Some questions may sound dumb but I have not used the water pot or kettle yet - just want to know what to expect.

Thanks!!
 
Personally, I would use a trivet. You want the water to add humidity to the air, not to boil dry. Raising the temp to say 190f is pretty good and will give off water vapor. As far as filling, do you dump water into a hot pan on your kitchen stove? Same applies here, but more caution. Remove kettle from stove, let cool some, add water away from stove. If you have an enamel stove cold water could theoretically crack the enamel. Better safe than sorry. Putting water in a very hot, but dry kettle could be dangerous, think a Vesuvius reaction.
 
jw,

I am switching to no kettle this season....

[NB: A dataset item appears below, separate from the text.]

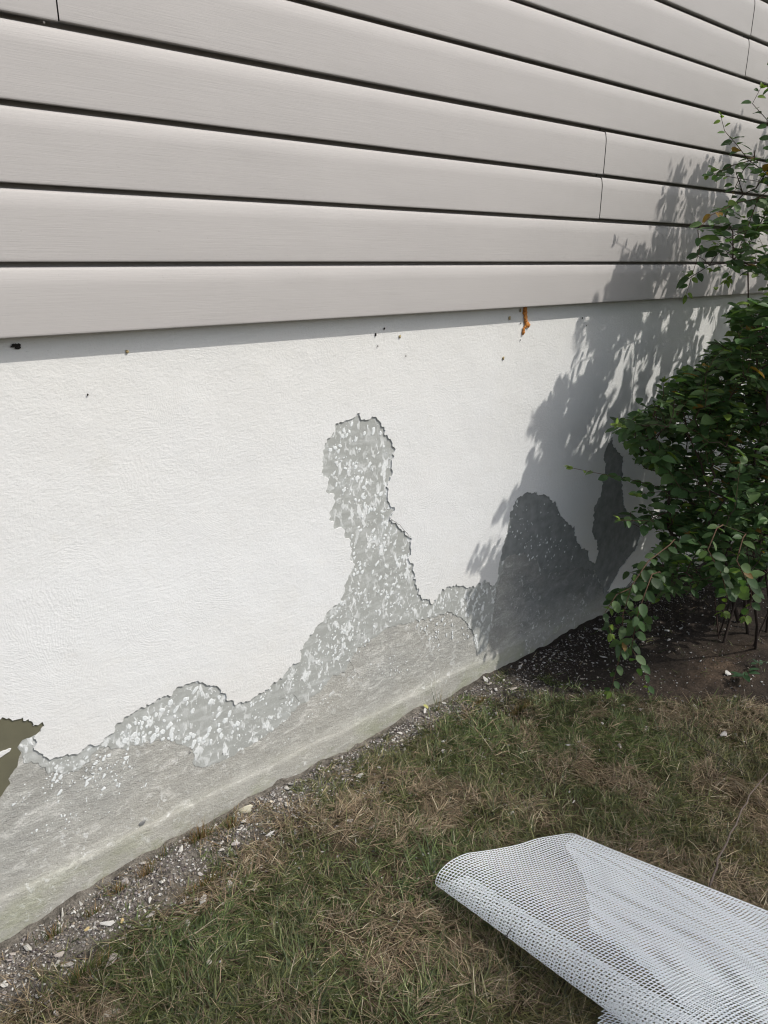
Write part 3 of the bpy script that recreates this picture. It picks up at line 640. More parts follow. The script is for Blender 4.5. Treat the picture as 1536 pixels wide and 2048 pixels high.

Last season, i used a cast iron kettle, either directly on the stove-top, or on the trivets. If you put it on the stove-top, you have to be extremely careful!! more than a couple times, with the kettle fairly full, and the stove-top up to 600+ you can have violent boil overs, which will wake you up in the middle of the night. First couple of times, it was scary, I was awoken thinking that the glass had exploded. Water was literally all over the stove, which quickly evaporated, and at times three feet from the stove. I thought, no big deal, but this past summer, there was the beginnings of rust, mainly where the water had spilled. A couple of the boil overs, had the nasty rusty water sprayed all over the place. Luckily the tile floor was easy the clean.

I then switched to putting the cast kettle on the opposite side of the stove (from where I had put it on the stove-top) on top of the trivet. Did not have boil overs, refilled less often, but still have beginnings of rust under where the kettle sat on the trivet top.

I think the amount of humidity added by the kettle is minuscule to what our home needed in the dead of the winter season, and caused more damage and aggravation than what it was worth.

Secondly, the water in a cast iron kettle gets real rusty and nasty, really fast. So I would HIGHLY recommend an enamel or stainless container if you decided to proceed.

Thirdly, I would suggested distilled or rain water, as you could see mineral/salt buildup (water softener) around the area where the kettle resided on the stove top OR trivet (even without boilovers), and major salt buildup inside the cast iron kettle.

Unless you like to paint your cast iron stove, I would strongly suggest avoiding putting any type of kettle on a cast iron/steel stove.

The insides of the side panels are badly rusted after one season, as are the front and front legs, and the steel stove top is slightly pitted and starting to rust where the kettle sat directly on the stove, and the trivets showing signs of rust.

I will be brushing painting next summer.....
 
If you don't use a trivet the kettle could boil over and ugly up your stove real quick like.
 
The trivet is already built in to the Alderleas. No need for a trivet on a trivet. We have a nice old 2 qt. pot on the stove and it gently steams away. Never quite boils, just close to it.